• FSCS report shows 96% of new claims relate to PPI • Number of non-PPI claims halves
The number of general insurance intermediation claims not related to payment protection insurance (PPI) fell by half last year, according to figures from the Financial Services Compensation Scheme (FSCS).
The scheme’s annual report and accounts says its general insurance intermediation compensation pot received 2,513 new claims in 2009/10. All but 102 of these relate to allegations of PPI mis-selling. The figure for non-PPI related GI intermediation claims in 2008/09 is 205. Non-PPI claims include issues relating to employers’ liability and public liability insurance.
By contrast, the number of PPI-related intermediation claims over the same 12 months rose almost fourfold from 635 to 2,411. Of the new PPI claims, 908 relate to a single firm, Picture Financial Services.
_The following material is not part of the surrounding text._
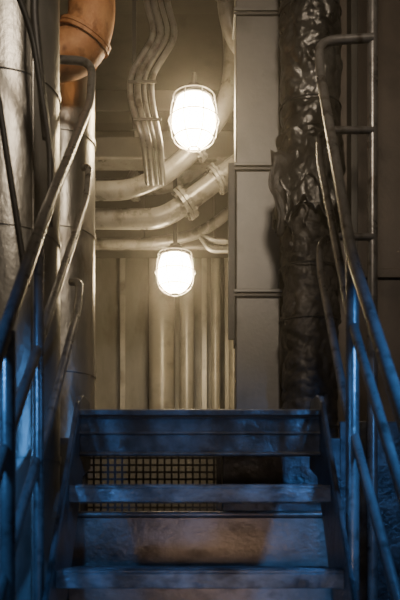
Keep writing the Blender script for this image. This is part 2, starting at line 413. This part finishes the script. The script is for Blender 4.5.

The FSCS annual report also shows that the average compensation paid for PPI claims is £8,540, compared to £1,152 for non-PPI claims. In addition, PPI claims are much more likely to result in a payout than non-PPI complaints.
The report says that the “steep increase” in overall claims to the FSCS, which covers the whole of the financial services sector, is largely due to PPI. The scheme paid out a total of £204m to more than 21,000 compensation claimants last year. The FSCS expects the number of PPI claims to grow in 2010/11.
The figures explain the 48-fold increase in the levy being demanded by the FSCS from firms in the general insurance intermediation SBO2 sub-class over the last two years.
They will add weight to Insurance Times’s Fair Fees campaign to reform the way the FSCS is structured, so that professional GI brokers are ringfenced in their own category.
Biba head of compliance and training Steve White said the figures confirmed that professional GI brokers were a low risk, but they had been classed in the same compensation pot as those who had been allowed by the FSA to sell much riskier products. “The problem is not with the professionals, it is with the amateurs – we need to find a way of separating the professionals from the amateurs.”
Lloyds Banking Group announced last week that it was the first high street bank to stop selling PPI on all its loans, credit cards and mortgages. Instead it will simply hand out with such products a British Bankers Association leaflet about PPI, which is supposed to help people pay their loan or credit card bills if they fall ill or lose their jobs.